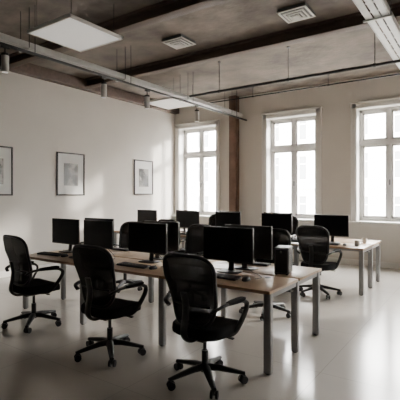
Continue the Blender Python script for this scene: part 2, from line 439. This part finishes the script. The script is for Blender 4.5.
# cables from monitors
b = B()
for x in (-2.2, -3.4, -4.3):
    b.tube(smooth_path([(x+0.05, 3.93, TOPZ+0.09), (x+0.12, 3.95, TOPZ+0.02), (x+0.25, 3.86, TOPZ+0.006), (x+0.36, 3.74, TOPZ+0.006), (x+0.35, 3.62, TOPZ+0.01)], 6), 0.0035, M_BLACK, 6)
b.obj("desk_cables")

# ---------------------------------------------------------------- office chair (faces +Y)
b = B()
for k in range(5):
    a = math.radians(90+72*k+12); c, s = math.cos(a), math.sin(a)
    b.tube([(c*0.02, s*0.02, 0.120), (c*0.11, s*0.11, 0.117), (c*0.22, s*0.22, 0.098), (c*0.335, s*0.335, 0.078)], 0.02, M_BLACK, 10,
           flat=1.35, radii=[0.030, 0.026, 0.021, 0.015])
    px, py = c*0.33, s*0.33
    b.cyl((px, py, 0.04), (px, py, 0.088), 0.009, M_CHROME, seg=12)
    w = a+random.uniform(0.6, 2.2); ax = Vector((math.cos(w), math.sin(w), 0)); fw = Vector((-ax.y, ax.x, 0))
    cc = Vector((px, py, 0.032))+fw*0.012
    for s2 in (-1, 1):
        b.cyl(cc+ax*(s2*0.012), cc+ax*(s2*0.030), 0.032, M_BLACK, seg=20)
    b.cyl(cc-ax*0.013, cc+ax*0.013, 0.008, M_CHROME, seg=10)
    b.tube(smooth_path([cc+fw*0.028+Vector((0, 0, 0.006)), cc+fw*0.015+Vector((0, 0, 0.03)), cc-fw*0.012+Vector((0, 0, 0.034)), cc-fw*0.03+Vector((0, 0, 0.012))], 4), 0.006, M_BLACK, 8, flat=1.8)
b.cyl((0, 0, 0.085), (0, 0, 0.145), 0.042, M_BLACK, 0.036, 24)
b.cyl((0, 0, 0.14), (0, 0, 0.26), 0.028, M_BLACK, seg=20)
b.cyl((0, 0, 0.26), (0, 0, 0.39), 0.016, M_CHROME, seg=20)
b.box((0, -0.02, 0.395), (0.17, 0.24, 0.05), M_BLACK, 0.012)
b.cyl((0.08, 0.03, 0.395), (0.22, 0.05, 0.392), 0.007, M_BLACK, seg=8)
b.box((0.23, 0.05, 0.392), (0.05, 0.03, 0.012), M_BLACK, 0.004)
# seat
SO = superell(3.8, 0.25, 0.245, 48)
prof = ((0.55, 0.412), (0.90, 0.414), (0.985, 0.430), (1.0, 0.455), (0.985, 0.482), (0.93, 0.498), (0.75, 0.503), (0.4, 0.495), (0.1, 0.492))
def sz(x, y, z): return z-(0.9*max(0, y-0.14)**2*4)+0.25*x*x*(1 if z > 0.46 else 0)
b.rings([[(p[0]*s, 0.02+p[1]*s, sz(p[0]*s, p[1]*s, z)) for p in SO] for s, z in prof], M_FAB)
# backrest
ZC, HH = 0.805, 0.29
def back_pt(px, pz, off=0.0):
    t = (pz+HH)/(2*HH)
    w = 0.82+0.32*min(1, t*1.15)-0.10*max(0, t-0.75)*2
    x = px*w; z = ZC+pz
    y = -0.195-0.11*t+0.035*math.sin(math.pi*min(1, t*1.6))+0.85*x*x+off
    return (x, y, z)
BO = superell(4.2, 0.235, HH, 64)
front = [[back_pt(p[0]*s, p[1]*s, 0.006) for p in BO] for s in (0.05, 0.3, 0.55, 0.8, 0.97)]
rear = [[back_pt(p[0]*s, p[1]*s, -0.006) for p in BO] for s in (0.97, 0.8, 0.55, 0.3, 0.05)]
b.rings(front+rear, M_MESH)
b.tube([back_pt(*p) for p in BO], 0.015, M_BLACK, 10, closed=True)
# lumbar bar + spine
b.tube([back_pt(x, -0.12, -0.022) for x in (-0.2, -0.12, -0.04, 0.04, 0.12, 0.2)], 0.010, M_BLACK, 8, flat=1.0)
b.tube(smooth_path([(0, -0.10, 0.395), (0, -0.22, 0.40), (0, -0.285, 0.47), (0, -0.265, 0.60), (0, -0.26, 0.69), (0, -0.285, 0.80)], 6), 0.016, M_BLACK, 10, flat=2.2)
# arms
for s in (-1, 1):
    loop = [(s*0.215, -0.215, 0.655), (s*0.262, -0.20, 0.685), (s*0.285, -0.12, 0.705), (s*0.292, 0.02, 0.700), (s*0.290, 0.14, 0.690),
            (s*0.287, 0.205, 0.655), (s*0.280, 0.20, 0.595), (s*0.268, 0.14, 0.51), (s*0.245, 0.07, 0.435), (s*0.16, 0.03, 0.408), (s*0.06, 0.0, 0.402)]
    b.tube(smooth_path(loop, 6), 0.0135, M_BLACK, 10, flat=1.6)
    b.rings([[(s*0.290+p[0]*q, 0.03+p[1]*q, z) for p in superell(3.5, 0.032, 0.13, 28)] for q, z in ((0.9, 0.700), (1, 0.706), (1, 0.720), (0.85, 0.726))], M_FAB)
CH = b.mesh("office_chair", 40)
for (x, y, rz) in ((-1.95, 2.89, -2), (-3.05, 2.84, 2), (-4.50, 2.96, -4),
                   (-2.38, 4.98, 186), (-3.72, 5.10, 175), (-4.98, 4.98, 190),
                   (-2.17, 6.42, -4), (-5.05, 6.42, 4), (-3.6, 8.35, 180), (-5.4, 8.35, 180)):
    place(CH, "office_chair", (x, y, 0), rz)

# ---------------------------------------------------------------- outside
b = B(); FY = 30.0
b.box((2, FY+2, 2.0), (60, 4, 12.4), M_FAC)
for r in range(4):
    for c in range(26):
        x = -27+c*2.2; z = -2.4+r*3.0
        b.box((x, FY-0.02, z), (1.05, 0.1, 1.7), M_FACW)
        b.box((x, FY-0.06, z+0.98), (1.35, 0.16, 0.16), M_FAC); b.box((x, FY-0.06, z-0.92), (1.35, 0.2, 0.1), M_FAC)
        b.box((x, FY-0.09, z), (0.07, 0.06, 1.7), M_FAC); b.box((x, FY-0.09, z+0.3), (1.05, 0.06, 0.07), M_FAC)
    b.box((2, FY-0.1, -0.9+r*3.0), (60, 0.3, 0.14), M_FAC)
b.box((2, FY-0.25, 8.2), (60, 0.6, 0.35), M_FAC)
b.obj("neighbour_building")
b = B(); b.box((0, 25, -4.35), (90, 30, 0.3), M_ASPH); b.obj("street_ground")

# ---------------------------------------------------------------- light
w = bpy.data.worlds.new("sky"); scene.world = w; w.use_nodes = True
bg = w.node_tree.nodes["Background"]; bg.inputs[0].default_value = (1.0, 0.985, 0.955, 1); bg.inputs[1].default_value = 62.0
for i, x in enumerate(WX):
    L = bpy.data.lights.new(f"sky_portal_{i}", 'AREA'); L.shape = 'RECTANGLE'; L.size = OW; L.size_y = Z1-Z0
    L.cycles.is_portal = True
    o = bpy.data.objects.new(f"sky_portal_{i}", L); COL.objects.link(o); o.location = (x, YW+TH+0.02, (Z0+Z1)/2); o.rotation_euler = (-math.pi/2, 0, 0)
S = bpy.data.lights.new("sun", 'SUN'); S.energy = 11.0; S.angle = math.radians(4); S.color = (1, 0.93, 0.83)
o = bpy.data.objects.new("sun", S); COL.objects.link(o)
o.rotation_euler = Vector((-0.72, -0.68, -0.30)).to_track_quat('-Z', 'Y').to_euler()

# ---------------------------------------------------------------- camera
cd = bpy.data.cameras.new("camera"); cam = bpy.data.objects.new("camera", cd); COL.objects.link(cam)
cam.location = (0, 0, 1.57); cam.rotation_euler = (math.radians(90), 0, math.radians(34.7))
cd.sensor_width = 36; cd.lens = 37.08; cd.shift_y = -0.0125; cd.clip_end = 200
scene.camera = cam
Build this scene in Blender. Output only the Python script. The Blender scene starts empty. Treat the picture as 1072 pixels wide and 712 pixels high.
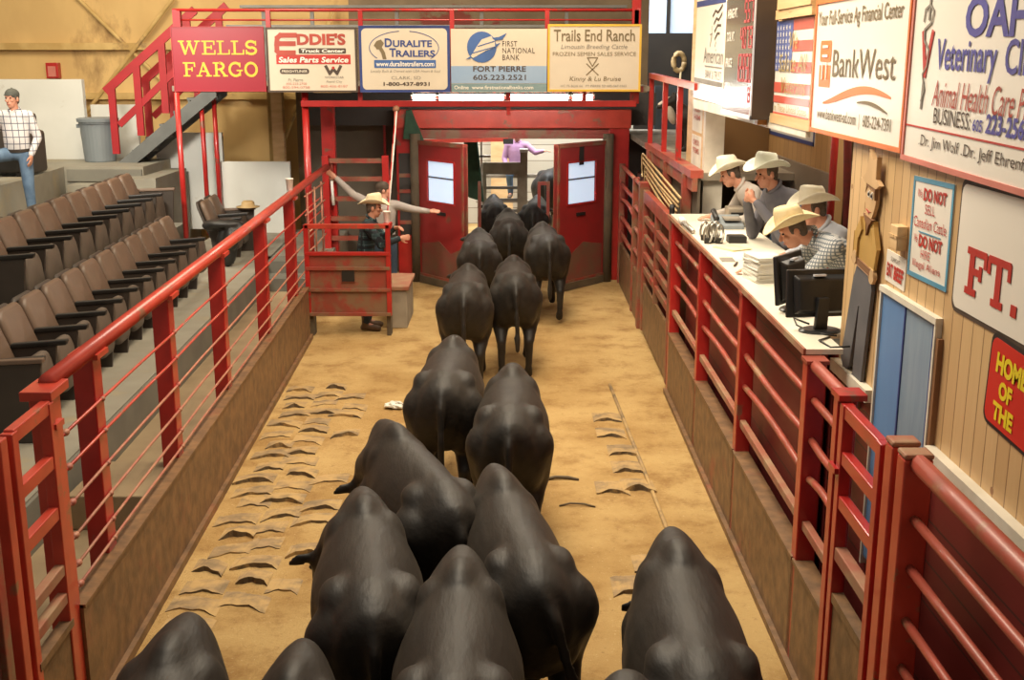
import bpy, bmesh, math, random
from mathutils import Vector, Matrix, Euler
random.seed(7)
SC = bpy.context.scene
COL = SC.collection
PI = math.pi
V = Vector

# ------------------------------------------------------------------ camera
EYE = 3.5
PITCH = math.atan((356-62)/1200.0)
cam_d = bpy.data.cameras.new('camera')
cam_d.sensor_width = 36.0
cam_d.lens = 1200.0/1072.0*36.0
cam_d.clip_end = 200
cam = bpy.data.objects.new('camera', cam_d)
COL.objects.link(cam)
cam.location = (0, 0, EYE)
cam.rotation_euler = (PI/2-PITCH, 0, 0)
SC.camera = cam

# ------------------------------------------------------------------ light
SC.view_settings.view_transform = 'Standard'
SC.view_settings.look = 'None'
SC.view_settings.gamma = 1.0
SC.view_settings.use_curve_mapping = False
SC.view_settings.exposure = 0.0
SC.cycles.max_bounces = 6
SC.cycles.use_denoising = True

wd = bpy.data.worlds.new('barn_air')
SC.world = wd
wd.use_nodes = True
wd.node_tree.nodes['Background'].inputs[0].default_value = (1.0, 0.86, 0.70, 1)
wd.node_tree.nodes['Background'].inputs[1].default_value = 0.29

def area(name, loc, target, sx, sy, power, color):
    l = bpy.data.lights.new(name, 'AREA')
    l.shape = 'RECTANGLE'; l.size = sx; l.size_y = sy
    l.energy = power; l.color = color
    o = bpy.data.objects.new(name, l); COL.objects.link(o)
    o.location = loc
    d = V(target)-V(loc)
    o.rotation_euler = d.to_track_quat('-Z', 'Y').to_euler()
    return o
area('ring_lamp', (-0.2, 9.9, 7.0), (-0.2, 10.2, 0), 2.2, 5.0, 520, (1.0, 0.83, 0.60))
area('wall_lamp', (-0.6, 6.8, 6.2), (2.3, 7.6, 2.4), 1.6, 2.5, 255, (1.0, 0.90, 0.74))
area('far_ring_lamp', (0.0, 14.6, 6.6), (0.0, 15.5, 0), 2.0, 2.0, 230, (1.0, 0.86, 0.66))
area('stand_lamp', (-6.5, 15.5, 7.2), (-6.6, 19.0, 2.5), 3.0, 2.5, 340, (1.0, 0.86, 0.62))
sf = area('stand_fill', (-5.2, 11.0, 5.3), (-5.0, 19.2, 1.7), 1.2, 0.8, 95, (1.0, 0.93, 0.80)); sf.data.spread = 1.3  # unseen fill light, added to brighten the white liner walls
area('pen_daylight', (0.0, 22.2, 6.0), (0.0, 22.6, 0), 5.0, 3.0, 900, (0.93, 0.97, 1.0))
area('booth_fill', (2.55, 10.2, 4.4), (2.45, 10.2, 2.0), 0.8, 3.5, 95, (1.0, 0.88, 0.70))  # fill light added to brighten the men at the counter, no fixture known

# ------------------------------------------------------------------ materials
def _n(nt, t, **kw):
    n = nt.nodes.new(t)
    for k, v in kw.items(): setattr(n, k, v)
    return n
def mat(name, c1, c2=None, scale=6.0, rough=0.6, metal=0.0, bump=0.0, c3=None, s3=2.0, t3=0.55, w3=0.08,
        stretch=(1, 1, 1), coat=0.0, detail=5.0, coords='Position', spec=0.5):
    m = bpy.data.materials.new(name); m.use_nodes = True
    nt = m.node_tree; b = nt.nodes['Principled BSDF']
    b.inputs['Roughness'].default_value = rough
    b.inputs['Metallic'].default_value = metal
    b.inputs['Coat Weight'].default_value = coat
    b.inputs['Specular IOR Level'].default_value = spec
    if c2 is None: c2 = tuple(x*0.8 for x in c1)
    if coords == 'Position':
        g = _n(nt, 'ShaderNodeNewGeometry'); src = g.outputs['Position']
    else:
        g = _n(nt, 'ShaderNodeTexCoord'); src = g.outputs['Object']
    mp = _n(nt, 'ShaderNodeMapping'); mp.inputs['Scale'].default_value = stretch
    nt.links.new(src, mp.inputs['Vector'])
    no = _n(nt, 'ShaderNodeTexNoise'); no.inputs['Scale'].default_value = scale; no.inputs['Detail'].default_value = detail
    nt.links.new(mp.outputs[0], no.inputs['Vector'])
    mx = _n(nt, 'ShaderNodeMix', data_type='RGBA')
    mx.inputs['A'].default_value = (*c1, 1); mx.inputs['B'].default_value = (*c2, 1)
    rp = _n(nt, 'ShaderNodeMapRange'); rp.inputs['From Min'].default_value = 0.35; rp.inputs['From Max'].default_value = 0.65
    nt.links.new(no.outputs['Fac'], rp.inputs['Value']); nt.links.new(rp.outputs[0], mx.inputs['Factor'])
    out = mx.outputs['Result']
    if c3 is not None:
        n3 = _n(nt, 'ShaderNodeTexNoise'); n3.inputs['Scale'].default_value = s3; n3.inputs['Detail'].default_value = 8
        n3.inputs['Roughness'].default_value = 0.65
        nt.links.new(mp.outputs[0], n3.inputs['Vector'])
        r3 = _n(nt, 'ShaderNodeMapRange'); r3.inputs['From Min'].default_value = t3; r3.inputs['From Max'].default_value = t3+w3
        nt.links.new(n3.outputs['Fac'], r3.inputs['Value'])
        m3 = _n(nt, 'ShaderNodeMix', data_type='RGBA'); m3.inputs['B'].default_value = (*c3, 1)
        nt.links.new(out, m3.inputs['A']); nt.links.new(r3.outputs[0], m3.inputs['Factor'])
        out = m3.outputs['Result']
    nt.links.new(out, b.inputs['Base Color'])
    if bump > 0:
        bp = _n(nt, 'ShaderNodeBump'); bp.inputs['Strength'].default_value = bump; bp.inputs['Distance'].default_value = 0.02
        nt.links.new(no.outputs['Fac'], bp.inputs['Height']); nt.links.new(bp.outputs[0], b.inputs['Normal'])
    m['_out'] = 1
    return m
def emis(name, col, strength):
    m = bpy.data.materials.new(name); m.use_nodes = True
    b = m.node_tree.nodes['Principled BSDF']
    b.inputs['Base Color'].default_value = (*col, 1)
    b.inputs['Emission Color'].default_value = (*col, 1); b.inputs['Emission Strength'].default_value = strength
    return m
def boards(name, ca, cb, cline, axis, pitch, line=0.06, rough=0.6, knots=None, offset_amt=1.0):
    """planks counted along one axis, each with its own tone and dark joints"""
    m = bpy.data.materials.new(name); m.use_nodes = True
    nt = m.node_tree; b = nt.nodes['Principled BSDF']; b.inputs['Roughness'].default_value = rough
    g = _n(nt, 'ShaderNodeNewGeometry'); sp = _n(nt, 'ShaderNodeSeparateXYZ'); nt.links.new(g.outputs['Position'], sp.inputs[0])
    def mth(op, a, bval=None):
        n = _n(nt, 'ShaderNodeMath', operation=op)
        for i, x in enumerate((a, bval)):
            if x is None: continue
            if isinstance(x, (int, float)): n.inputs[i].default_value = x
            else: nt.links.new(x, n.inputs[i])
        return n.outputs[0]
    q = mth('DIVIDE', sp.outputs['XYZ'.index(axis)], pitch)
    fl = mth('FLOOR', q); fr = mth('FRACT', q)
    wn = _n(nt, 'ShaderNodeTexWhiteNoise', noise_dimensions='1D'); nt.links.new(fl, wn.inputs['W'])
    no = _n(nt, 'ShaderNodeTexNoise'); no.inputs['Scale'].default_value = 9; no.inputs['Detail'].default_value = 6
    mp = _n(nt, 'ShaderNodeMapping')
    sc = {'X': (6, .6, .6), 'Y': (.6, 6, .6), 'Z': (.6, .6, 6)}[axis]; mp.inputs['Scale'].default_value = sc
    nt.links.new(g.outputs['Position'], mp.inputs[0]); nt.links.new(mp.outputs[0], no.inputs['Vector'])
    f = mth('ADD', mth('MULTIPLY', wn.outputs['Value'], 0.55), mth('MULTIPLY', no.outputs['Fac'], 0.45))
    mx = _n(nt, 'ShaderNodeMix', data_type='RGBA'); mx.inputs['A'].default_value = (*ca, 1); mx.inputs['B'].default_value = (*cb, 1)
    nt.links.new(f, mx.inputs['Factor'])
    ln = mth('LESS_THAN', fr, line)
    m2 = _n(nt, 'ShaderNodeMix', data_type='RGBA'); m2.inputs['B'].default_value = (*cline, 1)
    nt.links.new(mx.outputs['Result'], m2.inputs['A']); nt.links.new(ln, m2.inputs['Factor'])
    out = m2.outputs['Result']
    if knots:
        vo = _n(nt, 'ShaderNodeTexVoronoi'); vo.inputs['Scale'].default_value = 3.2
        nt.links.new(g.outputs['Position'], vo.inputs['Vector'])
        k = mth('LESS_THAN', vo.outputs['Distance'], 0.055)
        m4 = _n(nt, 'ShaderNodeMix', data_type='RGBA'); m4.inputs['B'].default_value = (*knots, 1)
        nt.links.new(out, m4.inputs['A']); nt.links.new(k, m4.inputs['Factor']); out = m4.outputs['Result']
    nt.links.new(out, b.inputs['Base Color'])
    return m
def plaid(name, base, line, p1, w1, line2=None, p2=None, w2=None):
    m = bpy.data.materials.new(name); m.use_nodes = True
    nt = m.node_tree; b = nt.nodes['Principled BSDF']; b.inputs['Roughness'].default_value = 0.85
    g = _n(nt, 'ShaderNodeTexCoord'); sp = _n(nt, 'ShaderNodeSeparateXYZ'); nt.links.new(g.outputs['Object'], sp.inputs[0])
    def mth(op, a, bval=None):
        n = _n(nt, 'ShaderNodeMath', operation=op)
        for i, x in enumerate((a, bval)):
            if x is None: continue
            if isinstance(x, (int, float)): n.inputs[i].default_value = x
            else: nt.links.new(x, n.inputs[i])
        return n.outputs[0]
    hor = mth('ADD', sp.outputs[0], mth('MULTIPLY', sp.outputs[1], 0.8))
    def grid(p, w):
        a = mth('LESS_THAN', mth('FRACT', mth('DIVIDE', hor, p)), w)
        c = mth('LESS_THAN', mth('FRACT', mth('DIVIDE', sp.outputs[2], p)), w)
        return mth('MAXIMUM', a, c)
    mx = _n(nt, 'ShaderNodeMix', data_type='RGBA'); mx.inputs['A'].default_value = (*base, 1); mx.inputs['B'].default_value = (*line, 1)
    nt.links.new(grid(p1, w1), mx.inputs['Factor']); out = mx.outputs['Result']
    if line2:
        m2 = _n(nt, 'ShaderNodeMix', data_type='RGBA'); m2.inputs['B'].default_value = (*line2, 1)
        nt.links.new(out, m2.inputs['A']); nt.links.new(grid(p2, w2), m2.inputs['Factor']); out = m2.outputs['Result']
    nt.links.new(out, b.inputs['Base Color'])
    return m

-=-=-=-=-

WHAT IS EXPECTED: From the listing above, copy all lines holding the word "this".

IN RESPONSE:
Continue the Blender Python script for this scene: part 2, from line 439. This part finishes the script. The script is for Blender 4.5.
Build this scene in Blender. Output only the Python script. The Blender scene starts empty. Treat the picture as 1072 pixels wide and 712 pixels high.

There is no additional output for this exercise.